Last album DONE! Can’t believe I made it all the way through after recklessly declaring I would embark on this foolhardy plan to do a post outlining my thoughts on all forty of the albums on the 2011 Polaris Long List that I had to listen to before voting on the Short List finalists.
I’m glad I : 1. listened to all the albums (something I don’t think all the jurors did before they voted but I won’t tell tales out of class)! and 2. decided to do this series after all though because it was something different (hey!) than the regular re-posting of video, vlogs, mp3’s, mixtapes and other sundry rubbish PR and marketing agencies inundate my inbox with every day.

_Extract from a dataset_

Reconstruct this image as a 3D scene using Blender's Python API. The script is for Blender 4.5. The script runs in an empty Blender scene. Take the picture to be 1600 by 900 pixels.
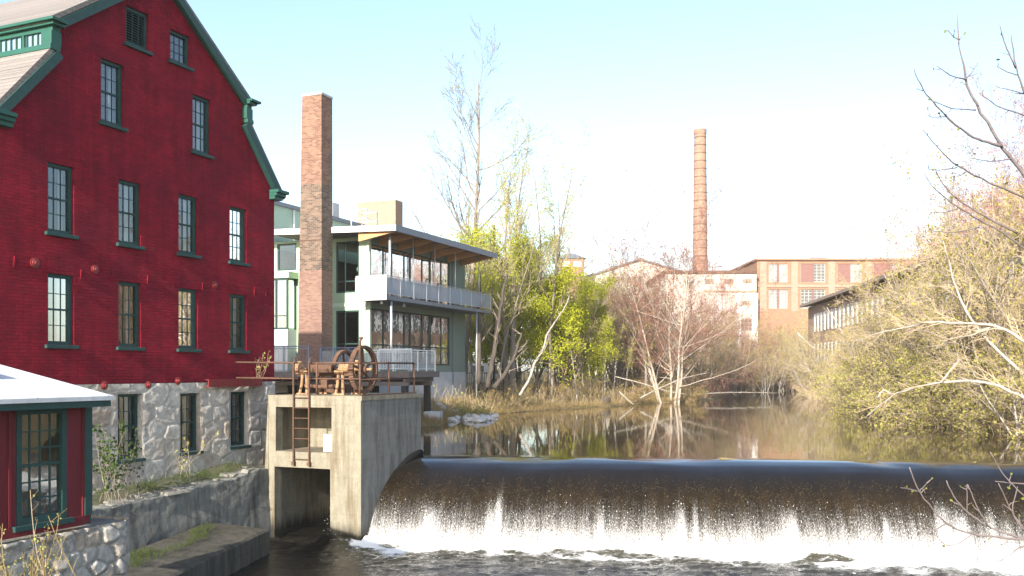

That sh-t gets tired (to me, at least) and there are plenty of other ‘aggregator’ blogs out there to satisfy that need if you so desire.
As for Montreal’s Young Galaxy, there wasn’t anything essentially wrong with their vaguely new wavey, 80’s-esque sound. In fact, I quite enjoyed it but their music wasn’t standout or better than a lot of other things on the list I thought deserved to be long listed. Here’s a couple joints from Shapeshifting so you can make up your own mind though:
Download Young Galaxy Cover Your Tracks [MP3]
Download Young Galaxy Peripheral Visionaries [MP3]
and after the jump, check out a handful of bonus remixes of ‘Cover Your Tracks’ by Teen Daze, Freedom of Death and CFCF and stay tuned for the Polaris contest if I can pull it together….
Speaking of droney, who knew rock elder statesmen, legend and icon (yes, all three!), Neil Young would go there on his latest album, Le Noise?! From a creative and artistic point of view I give him full credit for still being willing and able to take these kind of creative chances this far into his long and storied career when many others would play it safe. Musically this was pretty on point but unfortunately, lyrically it often fell way short verging on atrocious at times.
Women‘s Public Strain was giving me Jesus and Mary Chain vibes with it’s droney, Phil Spector-ish sound & 60’s Beach Boys on quaaludes (or something) harmonies. Was a little on the weird side but I could f-ck with it. Can you though??
Download Women Bullfight [MP3]
Download Timber Timbre Black Water [MP3]
Timber Timbre‘s Creep On Creepin’ On was definitely one of the better albums on the Polaris Long List. If the primary yardstick by which these album are measured for awarding the prize is their level creativity and originality, these guys should really be considered shoe-ins to be shortlisted tomorrow because they exhibit both in spades. By way of example, I can’t even give you the standard crit fallback prose of, “They sound like x or x mixed with y…” ‘cos to my ears they sounded kind of fresh and my best attempt at trying to do that just sounds crazy: a gang of syrup drinkers and smack-heads listen to Dr. Dre‘s 2001 album, get inspired and decide to make some of their own music. Yeah, exactly!
From track to track I couldn’t even guess what I was going to hear first time around when I played this and to my way of thinking, that’s a pretty good thing! Hit play on the track ‘Black Water’ then hit the jump for the title track and another track to see what I’m getting at. If you think I’m buggin’ though, feel free to just so say in the comments.
Colin Stetson‘s New History Warfare Vol. 2: Judges is exactly the kind of album the Polaris Music Prize was created for. Music that pushes creative and artistic boundaries without any regard for commercial concerns
For those not knowing (which, admittedly, included myself prior to joining the Polaris jury), Steson is a respected saxophonist known for recording and performing with Arcade Fire, Bon Iver and other luminaries in the new indie rock scene. For his own album, he decided to another route than the stadium indie anthems of his colleagues’ Grammy awarding winning album, The Suburbs. There is nary a conventional song on the album, much less anything that would pass for a hit record. If I had to reference it against other music, well that’s kind of f-cking difficult frankly but, mix Miles Davis‘ Bitches Brew, Radiohead‘s Kid A and some ole’ Phillip Glass sh-t together and maybe you’d be partway to approximating what Stetson has come up with here.
For those whose conception of what music is is shaped by radio and music videos, New History Warfare Vol. 2 is probably a difficult verging on impossible listen, microwave LCD blog rap this is most certainly not. But stick with it, the rewards are worth it, kind of like the All for Nothing book I’m reading right now by Rachel K. Ward. Not to digress and get all kinds of sexist here but speaking of that book, who knew such a fox could be so brain meltingly smart and cool at the same time??!